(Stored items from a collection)
◆ ◆ ◆ ◆ ◆
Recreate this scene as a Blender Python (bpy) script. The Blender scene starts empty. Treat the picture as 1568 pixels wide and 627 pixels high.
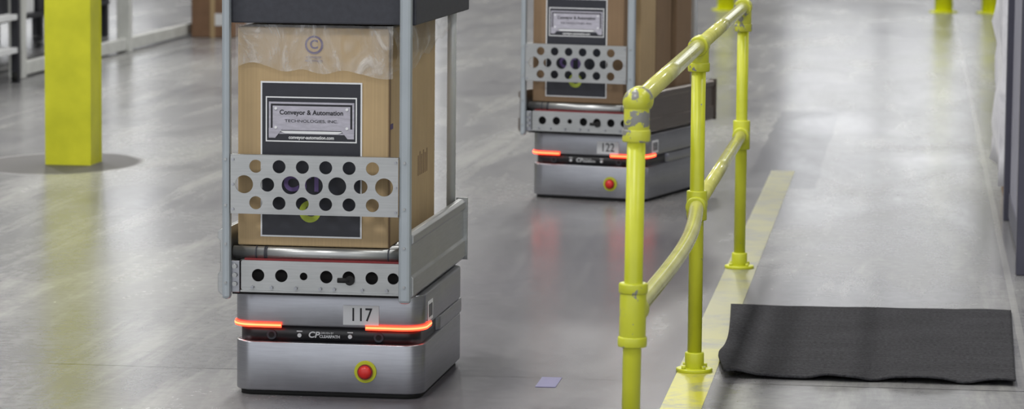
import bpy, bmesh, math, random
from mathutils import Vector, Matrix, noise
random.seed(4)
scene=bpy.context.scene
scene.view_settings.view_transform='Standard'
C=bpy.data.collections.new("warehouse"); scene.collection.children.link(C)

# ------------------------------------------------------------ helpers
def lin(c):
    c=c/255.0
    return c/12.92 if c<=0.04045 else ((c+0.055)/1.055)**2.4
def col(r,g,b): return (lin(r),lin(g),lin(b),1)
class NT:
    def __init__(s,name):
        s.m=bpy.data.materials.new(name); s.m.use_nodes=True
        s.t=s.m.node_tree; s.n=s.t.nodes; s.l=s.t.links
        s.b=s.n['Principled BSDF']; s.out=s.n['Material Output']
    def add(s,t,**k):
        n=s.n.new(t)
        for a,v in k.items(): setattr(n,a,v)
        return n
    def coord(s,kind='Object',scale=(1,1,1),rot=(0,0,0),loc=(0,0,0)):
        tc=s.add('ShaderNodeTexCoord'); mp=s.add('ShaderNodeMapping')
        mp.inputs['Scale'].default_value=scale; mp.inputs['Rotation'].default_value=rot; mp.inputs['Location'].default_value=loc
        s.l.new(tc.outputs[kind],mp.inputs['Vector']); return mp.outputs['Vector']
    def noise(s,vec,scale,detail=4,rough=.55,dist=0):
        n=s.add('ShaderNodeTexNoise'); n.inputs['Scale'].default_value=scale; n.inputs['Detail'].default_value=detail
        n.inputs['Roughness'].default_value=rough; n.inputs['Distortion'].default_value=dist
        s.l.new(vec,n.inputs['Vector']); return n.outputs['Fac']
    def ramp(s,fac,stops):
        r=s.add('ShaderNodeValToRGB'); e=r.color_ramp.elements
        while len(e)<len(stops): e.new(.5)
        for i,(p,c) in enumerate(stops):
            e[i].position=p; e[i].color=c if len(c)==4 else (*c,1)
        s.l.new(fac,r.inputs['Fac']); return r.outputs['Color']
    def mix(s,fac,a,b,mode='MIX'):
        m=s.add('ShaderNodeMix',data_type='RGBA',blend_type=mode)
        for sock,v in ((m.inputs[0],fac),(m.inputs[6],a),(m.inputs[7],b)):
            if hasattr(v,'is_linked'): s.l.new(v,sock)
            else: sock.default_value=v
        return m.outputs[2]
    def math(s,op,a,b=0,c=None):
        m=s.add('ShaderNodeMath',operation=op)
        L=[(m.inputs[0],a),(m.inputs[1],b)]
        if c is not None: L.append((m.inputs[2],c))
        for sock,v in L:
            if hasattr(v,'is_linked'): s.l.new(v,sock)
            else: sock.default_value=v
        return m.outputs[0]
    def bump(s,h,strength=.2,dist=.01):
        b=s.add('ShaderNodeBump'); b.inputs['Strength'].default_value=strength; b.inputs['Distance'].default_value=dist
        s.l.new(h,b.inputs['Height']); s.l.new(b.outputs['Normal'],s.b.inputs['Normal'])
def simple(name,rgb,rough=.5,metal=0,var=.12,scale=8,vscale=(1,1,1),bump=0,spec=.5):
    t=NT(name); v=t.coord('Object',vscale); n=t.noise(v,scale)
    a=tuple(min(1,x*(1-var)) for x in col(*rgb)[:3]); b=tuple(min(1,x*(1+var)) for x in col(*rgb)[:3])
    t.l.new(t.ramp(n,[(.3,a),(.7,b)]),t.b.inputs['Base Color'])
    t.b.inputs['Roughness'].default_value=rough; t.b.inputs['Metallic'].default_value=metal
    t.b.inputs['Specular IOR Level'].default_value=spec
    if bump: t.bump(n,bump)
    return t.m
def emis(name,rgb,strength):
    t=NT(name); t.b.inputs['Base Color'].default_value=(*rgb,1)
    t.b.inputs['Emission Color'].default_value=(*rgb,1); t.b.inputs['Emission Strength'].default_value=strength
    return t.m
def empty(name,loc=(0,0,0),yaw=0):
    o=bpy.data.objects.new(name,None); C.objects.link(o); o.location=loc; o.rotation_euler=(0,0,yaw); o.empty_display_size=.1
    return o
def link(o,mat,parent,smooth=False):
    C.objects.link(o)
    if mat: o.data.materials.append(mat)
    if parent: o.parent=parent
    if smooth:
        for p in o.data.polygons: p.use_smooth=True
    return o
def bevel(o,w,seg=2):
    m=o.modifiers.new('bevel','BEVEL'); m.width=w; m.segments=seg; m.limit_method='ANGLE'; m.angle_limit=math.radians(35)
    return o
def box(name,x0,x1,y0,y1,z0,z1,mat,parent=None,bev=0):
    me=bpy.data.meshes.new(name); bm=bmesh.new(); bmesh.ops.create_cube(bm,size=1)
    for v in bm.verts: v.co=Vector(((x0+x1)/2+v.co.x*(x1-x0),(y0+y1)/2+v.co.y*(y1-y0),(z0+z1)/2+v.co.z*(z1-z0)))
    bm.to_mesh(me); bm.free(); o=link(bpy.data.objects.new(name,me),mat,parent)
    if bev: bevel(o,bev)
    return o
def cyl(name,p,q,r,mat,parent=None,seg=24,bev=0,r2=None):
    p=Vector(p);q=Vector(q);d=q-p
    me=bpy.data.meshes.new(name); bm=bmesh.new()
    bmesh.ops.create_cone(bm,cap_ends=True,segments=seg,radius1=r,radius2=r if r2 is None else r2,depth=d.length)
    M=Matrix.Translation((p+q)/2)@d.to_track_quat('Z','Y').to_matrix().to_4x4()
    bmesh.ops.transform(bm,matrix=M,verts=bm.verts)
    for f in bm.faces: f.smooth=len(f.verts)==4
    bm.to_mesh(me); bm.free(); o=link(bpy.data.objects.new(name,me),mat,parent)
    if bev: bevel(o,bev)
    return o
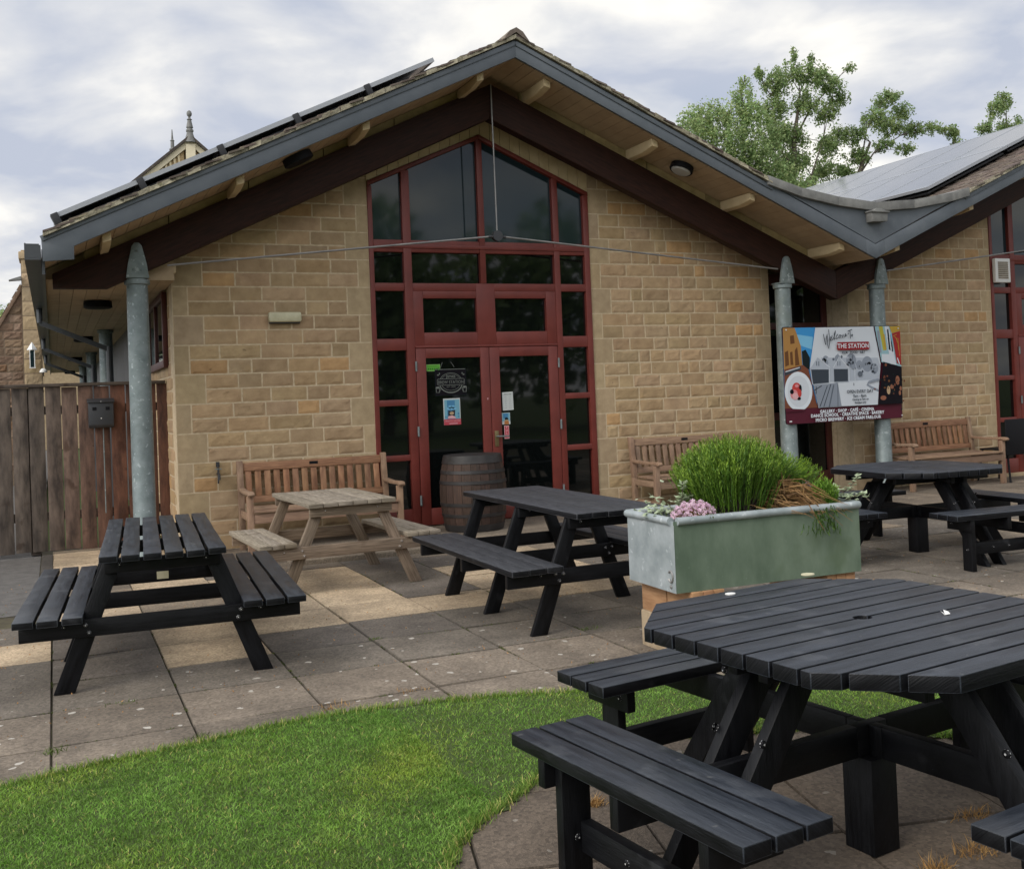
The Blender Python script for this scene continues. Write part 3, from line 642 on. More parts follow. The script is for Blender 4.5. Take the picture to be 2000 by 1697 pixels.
◆ ◆ ◆ ◆ ◆
● TASK PROMPT
Write the records out once more, exactly as they appear, with no pictures.

● RESPONSE BELOW
Recreate this scene as a Blender Python (bpy) script. The Blender scene starts empty. Treat the picture as 1568 pixels wide and 627 pixels high.
import bpy, bmesh, math, random
from mathutils import Vector, Matrix, noise
random.seed(4)
scene=bpy.context.scene
scene.view_settings.view_transform='Standard'
C=bpy.data.collections.new("warehouse"); scene.collection.children.link(C)

# ------------------------------------------------------------ helpers
def lin(c):
    c=c/255.0
    return c/12.92 if c<=0.04045 else ((c+0.055)/1.055)**2.4
def col(r,g,b): return (lin(r),lin(g),lin(b),1)
class NT:
    def __init__(s,name):
        s.m=bpy.data.materials.new(name); s.m.use_nodes=True
        s.t=s.m.node_tree; s.n=s.t.nodes; s.l=s.t.links
        s.b=s.n['Principled BSDF']; s.out=s.n['Material Output']
    def add(s,t,**k):
        n=s.n.new(t)
        for a,v in k.items(): setattr(n,a,v)
        return n
    def coord(s,kind='Object',scale=(1,1,1),rot=(0,0,0),loc=(0,0,0)):
        tc=s.add('ShaderNodeTexCoord'); mp=s.add('ShaderNodeMapping')
        mp.inputs['Scale'].default_value=scale; mp.inputs['Rotation'].default_value=rot; mp.inputs['Location'].default_value=loc
        s.l.new(tc.outputs[kind],mp.inputs['Vector']); return mp.outputs['Vector']
    def noise(s,vec,scale,detail=4,rough=.55,dist=0):
        n=s.add('ShaderNodeTexNoise'); n.inputs['Scale'].default_value=scale; n.inputs['Detail'].default_value=detail
        n.inputs['Roughness'].default_value=rough; n.inputs['Distortion'].default_value=dist
        s.l.new(vec,n.inputs['Vector']); return n.outputs['Fac']
    def ramp(s,fac,stops):
        r=s.add('ShaderNodeValToRGB'); e=r.color_ramp.elements
        while len(e)<len(stops): e.new(.5)
        for i,(p,c) in enumerate(stops):
            e[i].position=p; e[i].color=c if len(c)==4 else (*c,1)
        s.l.new(fac,r.inputs['Fac']); return r.outputs['Color']
    def mix(s,fac,a,b,mode='MIX'):
        m=s.add('ShaderNodeMix',data_type='RGBA',blend_type=mode)
        for sock,v in ((m.inputs[0],fac),(m.inputs[6],a),(m.inputs[7],b)):
            if hasattr(v,'is_linked'): s.l.new(v,sock)
            else: sock.default_value=v
        return m.outputs[2]
    def math(s,op,a,b=0,c=None):
        m=s.add('ShaderNodeMath',operation=op)
        L=[(m.inputs[0],a),(m.inputs[1],b)]
        if c is not None: L.append((m.inputs[2],c))
        for sock,v in L:
            if hasattr(v,'is_linked'): s.l.new(v,sock)
            else: sock.default_value=v
        return m.outputs[0]
    def bump(s,h,strength=.2,dist=.01):
        b=s.add('ShaderNodeBump'); b.inputs['Strength'].default_value=strength; b.inputs['Distance'].default_value=dist
        s.l.new(h,b.inputs['Height']); s.l.new(b.outputs['Normal'],s.b.inputs['Normal'])
def simple(name,rgb,rough=.5,metal=0,var=.12,scale=8,vscale=(1,1,1),bump=0,spec=.5):
    t=NT(name); v=t.coord('Object',vscale); n=t.noise(v,scale)
    a=tuple(min(1,x*(1-var)) for x in col(*rgb)[:3]); b=tuple(min(1,x*(1+var)) for x in col(*rgb)[:3])
    t.l.new(t.ramp(n,[(.3,a),(.7,b)]),t.b.inputs['Base Color'])
    t.b.inputs['Roughness'].default_value=rough; t.b.inputs['Metallic'].default_value=metal
    t.b.inputs['Specular IOR Level'].default_value=spec
    if bump: t.bump(n,bump)
    return t.m
def emis(name,rgb,strength):
    t=NT(name); t.b.inputs['Base Color'].default_value=(*rgb,1)
    t.b.inputs['Emission Color'].default_value=(*rgb,1); t.b.inputs['Emission Strength'].default_value=strength
    return t.m
def empty(name,loc=(0,0,0),yaw=0):
    o=bpy.data.objects.new(name,None); C.objects.link(o); o.location=loc; o.rotation_euler=(0,0,yaw); o.empty_display_size=.1
    return o
def link(o,mat,parent,smooth=False):
    C.objects.link(o)
    if mat: o.data.materials.append(mat)
    if parent: o.parent=parent
    if smooth:
        for p in o.data.polygons: p.use_smooth=True
    return o
def bevel(o,w,seg=2):
    m=o.modifiers.new('bevel','BEVEL'); m.width=w; m.segments=seg; m.limit_method='ANGLE'; m.angle_limit=math.radians(35)
    return o
def box(name,x0,x1,y0,y1,z0,z1,mat,parent=None,bev=0):
    me=bpy.data.meshes.new(name); bm=bmesh.new(); bmesh.ops.create_cube(bm,size=1)
    for v in bm.verts: v.co=Vector(((x0+x1)/2+v.co.x*(x1-x0),(y0+y1)/2+v.co.y*(y1-y0),(z0+z1)/2+v.co.z*(z1-z0)))
    bm.to_mesh(me); bm.free(); o=link(bpy.data.objects.new(name,me),mat,parent)
    if bev: bevel(o,bev)
    return o
def cyl(name,p,q,r,mat,parent=None,seg=24,bev=0,r2=None):
    p=Vector(p);q=Vector(q);d=q-p
    me=bpy.data.meshes.new(name); bm=bmesh.new()
    bmesh.ops.create_cone(bm,cap_ends=True,segments=seg,radius1=r,radius2=r if r2 is None else r2,depth=d.length)
    M=Matrix.Translation((p+q)/2)@d.to_track_quat('Z','Y').to_matrix().to_4x4()
    bmesh.ops.transform(bm,matrix=M,verts=bm.verts)
    for f in bm.faces: f.smooth=len(f.verts)==4
    bm.to_mesh(me); bm.free(); o=link(bpy.data.objects.new(name,me),mat,parent)
    if bev: bevel(o,bev)
    return o
The Blender Python script for this scene continues. Write part 3, from line 642 on. More parts follow. The script is for Blender 4.5. Take the picture to be 2000 by 1697 pixels.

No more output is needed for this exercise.